We have film director Stanley Kubrick to thank for creating a 1968 sci-fi film imprinting music and images onto our collective consciousness. Now, 50 years after his movie changed the course of sci-fi films, Warner Brothers is re-releasing Kubrick’s 2001: A Space Odyssey.

The film opens with the dramatic bars of Also Spoke Zarathustra, and uses classic works throughout to evoke the mystery of the universe.

"Johann Strauss II’s Blue Danube waltz and the spaceship floating together is a marvelous juxtaposition of movement in the endless void of space,” says Jeff Rush, Chair of the Film and Media Arts Department at Temple University’s School of Theater, Film and Media Arts. "It’s music that’s actually sort of sentimental, but has rhythmic relationship to the movement that is great."

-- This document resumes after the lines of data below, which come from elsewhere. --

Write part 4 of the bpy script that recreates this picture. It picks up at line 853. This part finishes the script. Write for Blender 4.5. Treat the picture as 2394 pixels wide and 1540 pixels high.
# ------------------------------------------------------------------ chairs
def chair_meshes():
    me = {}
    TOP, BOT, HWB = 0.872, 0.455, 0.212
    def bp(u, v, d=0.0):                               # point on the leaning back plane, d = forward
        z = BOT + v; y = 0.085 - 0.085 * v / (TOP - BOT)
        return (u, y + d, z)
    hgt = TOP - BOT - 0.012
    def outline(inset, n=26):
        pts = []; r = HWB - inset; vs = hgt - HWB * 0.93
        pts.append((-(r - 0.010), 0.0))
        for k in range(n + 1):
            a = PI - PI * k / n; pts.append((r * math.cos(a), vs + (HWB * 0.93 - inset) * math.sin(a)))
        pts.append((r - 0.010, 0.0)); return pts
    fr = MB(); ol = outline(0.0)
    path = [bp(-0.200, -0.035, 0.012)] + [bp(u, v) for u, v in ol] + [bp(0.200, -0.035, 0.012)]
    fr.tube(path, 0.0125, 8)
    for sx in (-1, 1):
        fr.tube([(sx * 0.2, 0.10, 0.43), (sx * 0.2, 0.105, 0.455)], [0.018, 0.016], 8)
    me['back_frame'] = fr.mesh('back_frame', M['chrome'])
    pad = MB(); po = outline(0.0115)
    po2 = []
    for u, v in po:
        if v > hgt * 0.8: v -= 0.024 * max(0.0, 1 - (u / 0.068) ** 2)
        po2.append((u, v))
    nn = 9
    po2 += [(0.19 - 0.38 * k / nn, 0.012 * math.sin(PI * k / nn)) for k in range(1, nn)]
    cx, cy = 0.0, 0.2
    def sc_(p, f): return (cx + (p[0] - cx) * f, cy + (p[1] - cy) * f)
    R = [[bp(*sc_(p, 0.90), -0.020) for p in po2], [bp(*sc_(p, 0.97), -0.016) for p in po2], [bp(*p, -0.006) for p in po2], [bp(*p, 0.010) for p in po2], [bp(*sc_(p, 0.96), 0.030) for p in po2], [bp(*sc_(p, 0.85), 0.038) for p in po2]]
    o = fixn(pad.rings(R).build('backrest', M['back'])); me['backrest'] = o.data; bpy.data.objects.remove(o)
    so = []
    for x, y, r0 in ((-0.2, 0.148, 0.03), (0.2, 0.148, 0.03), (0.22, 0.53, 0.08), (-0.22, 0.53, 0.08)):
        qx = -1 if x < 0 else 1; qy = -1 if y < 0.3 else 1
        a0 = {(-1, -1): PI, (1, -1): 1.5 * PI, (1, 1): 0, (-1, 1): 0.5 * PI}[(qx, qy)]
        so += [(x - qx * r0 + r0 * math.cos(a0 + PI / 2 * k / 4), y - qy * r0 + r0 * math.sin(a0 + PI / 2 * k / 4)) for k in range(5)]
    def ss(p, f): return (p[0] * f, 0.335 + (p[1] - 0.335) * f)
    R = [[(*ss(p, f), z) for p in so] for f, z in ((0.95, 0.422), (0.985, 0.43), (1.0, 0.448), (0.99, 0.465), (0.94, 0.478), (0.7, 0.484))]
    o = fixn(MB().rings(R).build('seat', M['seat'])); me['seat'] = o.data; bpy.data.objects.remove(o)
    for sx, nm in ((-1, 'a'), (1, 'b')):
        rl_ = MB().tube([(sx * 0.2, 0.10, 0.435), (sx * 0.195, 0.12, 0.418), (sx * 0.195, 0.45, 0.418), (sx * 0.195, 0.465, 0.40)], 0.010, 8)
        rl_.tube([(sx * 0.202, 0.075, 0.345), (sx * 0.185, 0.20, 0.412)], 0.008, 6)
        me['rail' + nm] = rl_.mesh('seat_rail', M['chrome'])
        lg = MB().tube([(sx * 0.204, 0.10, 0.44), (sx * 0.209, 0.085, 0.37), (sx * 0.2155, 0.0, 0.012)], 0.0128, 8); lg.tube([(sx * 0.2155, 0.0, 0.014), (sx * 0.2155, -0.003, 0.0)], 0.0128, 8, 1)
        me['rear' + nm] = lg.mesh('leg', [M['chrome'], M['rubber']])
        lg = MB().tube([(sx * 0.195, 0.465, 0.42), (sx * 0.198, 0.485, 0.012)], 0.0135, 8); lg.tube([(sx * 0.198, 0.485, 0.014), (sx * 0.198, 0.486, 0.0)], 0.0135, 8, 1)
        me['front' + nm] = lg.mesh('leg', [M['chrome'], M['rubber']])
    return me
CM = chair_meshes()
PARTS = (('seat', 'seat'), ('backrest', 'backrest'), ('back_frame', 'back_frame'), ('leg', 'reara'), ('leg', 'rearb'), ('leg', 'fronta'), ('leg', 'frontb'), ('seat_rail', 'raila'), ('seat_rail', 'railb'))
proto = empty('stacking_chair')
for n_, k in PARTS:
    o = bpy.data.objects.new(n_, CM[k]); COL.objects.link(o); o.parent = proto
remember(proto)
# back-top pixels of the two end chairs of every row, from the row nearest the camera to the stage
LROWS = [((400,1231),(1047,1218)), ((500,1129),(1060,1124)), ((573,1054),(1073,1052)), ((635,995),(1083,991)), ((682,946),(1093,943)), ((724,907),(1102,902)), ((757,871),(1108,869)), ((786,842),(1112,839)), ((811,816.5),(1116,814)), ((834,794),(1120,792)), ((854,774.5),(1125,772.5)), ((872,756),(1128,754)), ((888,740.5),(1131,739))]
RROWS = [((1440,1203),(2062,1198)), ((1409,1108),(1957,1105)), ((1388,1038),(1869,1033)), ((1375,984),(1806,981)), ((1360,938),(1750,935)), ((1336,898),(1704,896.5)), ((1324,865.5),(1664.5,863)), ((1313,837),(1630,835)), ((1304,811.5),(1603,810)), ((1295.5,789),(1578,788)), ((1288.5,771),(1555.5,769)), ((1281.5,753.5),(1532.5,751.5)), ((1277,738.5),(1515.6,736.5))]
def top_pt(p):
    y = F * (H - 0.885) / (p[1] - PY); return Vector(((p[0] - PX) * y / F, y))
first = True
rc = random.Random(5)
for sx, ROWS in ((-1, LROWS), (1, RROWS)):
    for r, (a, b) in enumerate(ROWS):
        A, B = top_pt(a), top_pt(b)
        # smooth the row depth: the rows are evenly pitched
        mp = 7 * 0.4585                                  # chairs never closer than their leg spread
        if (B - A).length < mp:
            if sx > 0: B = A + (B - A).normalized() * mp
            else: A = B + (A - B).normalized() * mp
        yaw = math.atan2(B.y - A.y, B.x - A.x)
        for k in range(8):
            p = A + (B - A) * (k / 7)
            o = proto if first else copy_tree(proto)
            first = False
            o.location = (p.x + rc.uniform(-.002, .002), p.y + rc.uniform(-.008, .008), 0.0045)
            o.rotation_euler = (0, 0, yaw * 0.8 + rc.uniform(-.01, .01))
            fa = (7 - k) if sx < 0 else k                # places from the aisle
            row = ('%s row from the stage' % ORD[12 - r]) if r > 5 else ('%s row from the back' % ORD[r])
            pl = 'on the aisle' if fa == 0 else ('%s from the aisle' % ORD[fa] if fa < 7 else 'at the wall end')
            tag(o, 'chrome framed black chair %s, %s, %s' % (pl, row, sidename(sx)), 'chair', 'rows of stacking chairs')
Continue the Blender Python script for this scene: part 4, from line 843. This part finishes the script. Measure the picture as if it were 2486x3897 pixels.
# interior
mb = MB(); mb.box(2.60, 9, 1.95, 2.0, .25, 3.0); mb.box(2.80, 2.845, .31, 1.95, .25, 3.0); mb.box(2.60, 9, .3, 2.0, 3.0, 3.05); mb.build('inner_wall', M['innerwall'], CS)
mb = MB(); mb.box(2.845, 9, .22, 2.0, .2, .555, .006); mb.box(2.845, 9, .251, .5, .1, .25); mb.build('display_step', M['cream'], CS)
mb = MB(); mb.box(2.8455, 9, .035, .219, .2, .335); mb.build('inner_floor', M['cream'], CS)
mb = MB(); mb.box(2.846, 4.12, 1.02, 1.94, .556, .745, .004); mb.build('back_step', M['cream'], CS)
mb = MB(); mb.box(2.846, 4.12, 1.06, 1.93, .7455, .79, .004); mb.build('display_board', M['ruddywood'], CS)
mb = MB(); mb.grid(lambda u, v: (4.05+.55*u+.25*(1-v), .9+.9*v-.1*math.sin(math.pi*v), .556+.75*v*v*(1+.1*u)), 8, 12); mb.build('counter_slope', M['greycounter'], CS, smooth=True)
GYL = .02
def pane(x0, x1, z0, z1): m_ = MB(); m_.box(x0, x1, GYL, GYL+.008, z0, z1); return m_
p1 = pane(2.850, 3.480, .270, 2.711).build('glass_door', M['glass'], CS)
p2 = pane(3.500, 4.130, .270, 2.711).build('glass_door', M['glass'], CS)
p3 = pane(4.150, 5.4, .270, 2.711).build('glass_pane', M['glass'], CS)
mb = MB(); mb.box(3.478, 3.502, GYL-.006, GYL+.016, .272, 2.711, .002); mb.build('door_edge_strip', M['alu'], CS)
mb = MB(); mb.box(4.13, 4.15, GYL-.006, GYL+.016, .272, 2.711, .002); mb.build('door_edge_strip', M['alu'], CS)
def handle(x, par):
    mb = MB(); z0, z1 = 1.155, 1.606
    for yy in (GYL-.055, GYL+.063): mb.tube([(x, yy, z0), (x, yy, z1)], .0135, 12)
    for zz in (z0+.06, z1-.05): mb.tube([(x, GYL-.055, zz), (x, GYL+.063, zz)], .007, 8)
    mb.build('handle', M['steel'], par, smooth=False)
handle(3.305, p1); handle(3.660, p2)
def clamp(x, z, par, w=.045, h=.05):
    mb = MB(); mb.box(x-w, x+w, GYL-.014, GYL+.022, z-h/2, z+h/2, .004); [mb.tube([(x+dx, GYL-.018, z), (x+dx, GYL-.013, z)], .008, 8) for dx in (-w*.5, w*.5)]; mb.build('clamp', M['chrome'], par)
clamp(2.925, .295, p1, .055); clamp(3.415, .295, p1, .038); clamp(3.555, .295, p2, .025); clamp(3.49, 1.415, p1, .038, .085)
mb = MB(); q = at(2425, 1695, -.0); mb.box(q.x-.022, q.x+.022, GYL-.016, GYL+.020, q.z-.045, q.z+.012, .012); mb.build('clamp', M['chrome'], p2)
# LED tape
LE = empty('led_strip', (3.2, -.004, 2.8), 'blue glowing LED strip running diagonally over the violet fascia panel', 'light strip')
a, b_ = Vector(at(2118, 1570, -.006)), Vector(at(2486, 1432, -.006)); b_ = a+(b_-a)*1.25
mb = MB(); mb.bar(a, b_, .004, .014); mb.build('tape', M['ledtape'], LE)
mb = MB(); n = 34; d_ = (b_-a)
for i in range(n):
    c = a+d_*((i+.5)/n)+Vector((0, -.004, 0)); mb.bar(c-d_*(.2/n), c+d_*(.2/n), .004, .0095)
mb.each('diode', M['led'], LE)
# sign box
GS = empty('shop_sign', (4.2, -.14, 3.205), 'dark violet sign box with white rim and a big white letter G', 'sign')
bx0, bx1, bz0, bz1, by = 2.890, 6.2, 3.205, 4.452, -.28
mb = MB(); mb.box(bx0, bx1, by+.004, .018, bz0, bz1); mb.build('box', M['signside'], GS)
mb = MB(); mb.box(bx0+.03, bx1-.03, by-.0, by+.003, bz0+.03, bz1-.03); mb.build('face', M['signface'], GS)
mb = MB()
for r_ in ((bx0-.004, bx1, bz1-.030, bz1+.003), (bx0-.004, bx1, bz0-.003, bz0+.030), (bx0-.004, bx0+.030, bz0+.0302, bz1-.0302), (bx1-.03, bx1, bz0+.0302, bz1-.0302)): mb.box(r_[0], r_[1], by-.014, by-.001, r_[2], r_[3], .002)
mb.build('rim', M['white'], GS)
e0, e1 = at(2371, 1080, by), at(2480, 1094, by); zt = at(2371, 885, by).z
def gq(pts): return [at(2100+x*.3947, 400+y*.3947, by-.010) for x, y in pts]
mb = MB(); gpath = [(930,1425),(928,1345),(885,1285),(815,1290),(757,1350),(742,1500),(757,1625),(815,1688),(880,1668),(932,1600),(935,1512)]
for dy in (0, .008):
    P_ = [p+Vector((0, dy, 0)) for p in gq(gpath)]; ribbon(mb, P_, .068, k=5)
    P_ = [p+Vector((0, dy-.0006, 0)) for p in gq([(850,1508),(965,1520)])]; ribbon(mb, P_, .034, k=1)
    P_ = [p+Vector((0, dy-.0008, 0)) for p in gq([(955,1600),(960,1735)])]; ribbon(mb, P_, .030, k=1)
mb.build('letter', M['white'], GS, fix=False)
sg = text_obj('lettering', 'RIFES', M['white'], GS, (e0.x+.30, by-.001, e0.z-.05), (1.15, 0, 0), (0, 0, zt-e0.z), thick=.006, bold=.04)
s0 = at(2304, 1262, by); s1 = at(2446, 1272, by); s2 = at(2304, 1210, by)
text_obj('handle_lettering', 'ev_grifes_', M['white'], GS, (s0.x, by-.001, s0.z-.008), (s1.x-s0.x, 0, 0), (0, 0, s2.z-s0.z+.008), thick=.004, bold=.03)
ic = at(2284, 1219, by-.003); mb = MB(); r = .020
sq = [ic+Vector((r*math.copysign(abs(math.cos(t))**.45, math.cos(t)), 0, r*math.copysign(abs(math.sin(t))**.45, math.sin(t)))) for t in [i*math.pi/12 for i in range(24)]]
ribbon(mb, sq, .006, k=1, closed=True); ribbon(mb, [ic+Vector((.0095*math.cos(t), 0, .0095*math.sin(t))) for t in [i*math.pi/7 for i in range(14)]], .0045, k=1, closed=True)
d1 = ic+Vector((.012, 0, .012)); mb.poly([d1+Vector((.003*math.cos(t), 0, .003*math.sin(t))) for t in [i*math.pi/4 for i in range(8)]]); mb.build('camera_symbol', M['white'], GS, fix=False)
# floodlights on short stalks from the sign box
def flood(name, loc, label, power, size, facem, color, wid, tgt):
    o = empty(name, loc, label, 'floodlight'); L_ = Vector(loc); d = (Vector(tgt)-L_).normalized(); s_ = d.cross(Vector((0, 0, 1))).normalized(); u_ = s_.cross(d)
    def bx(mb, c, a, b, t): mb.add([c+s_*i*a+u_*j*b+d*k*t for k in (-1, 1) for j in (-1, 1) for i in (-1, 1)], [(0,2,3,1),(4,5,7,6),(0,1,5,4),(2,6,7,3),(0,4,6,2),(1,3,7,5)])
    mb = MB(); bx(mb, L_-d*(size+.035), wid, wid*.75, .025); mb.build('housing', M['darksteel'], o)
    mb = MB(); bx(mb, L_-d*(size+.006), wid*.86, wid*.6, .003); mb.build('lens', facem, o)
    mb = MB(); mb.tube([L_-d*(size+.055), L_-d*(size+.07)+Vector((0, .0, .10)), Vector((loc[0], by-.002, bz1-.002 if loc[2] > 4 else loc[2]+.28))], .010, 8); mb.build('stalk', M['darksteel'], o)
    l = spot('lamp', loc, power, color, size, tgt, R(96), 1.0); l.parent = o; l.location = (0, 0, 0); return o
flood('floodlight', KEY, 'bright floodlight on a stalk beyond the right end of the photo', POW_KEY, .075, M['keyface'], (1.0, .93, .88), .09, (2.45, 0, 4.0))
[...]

"The one thing 2001 does that’s very powerful,” says Rush, “is respect the abstraction that’s built into the music.”  It’s not a literal accompaniment to the action. Instead, “the music opens the film up to all kinds of possibilities.”

And that, perhaps, is  the pull of strange, incessant evocations of the avant-garde pieces of Gyory Legiti’s used in the film.    

It’s also the attraction of the dawn of ages drama summoned by Richard Strauss’s Also sprach Zarathustra.  We're peering into a celestial sphere, still unknown in 2018.

The powerful 19th- and 20th-century music employed in 2001: A Space Odyssey was composed for its own sake. Capable of standing alone, it enriches us and frees our imaginations to take an emotional journey through space.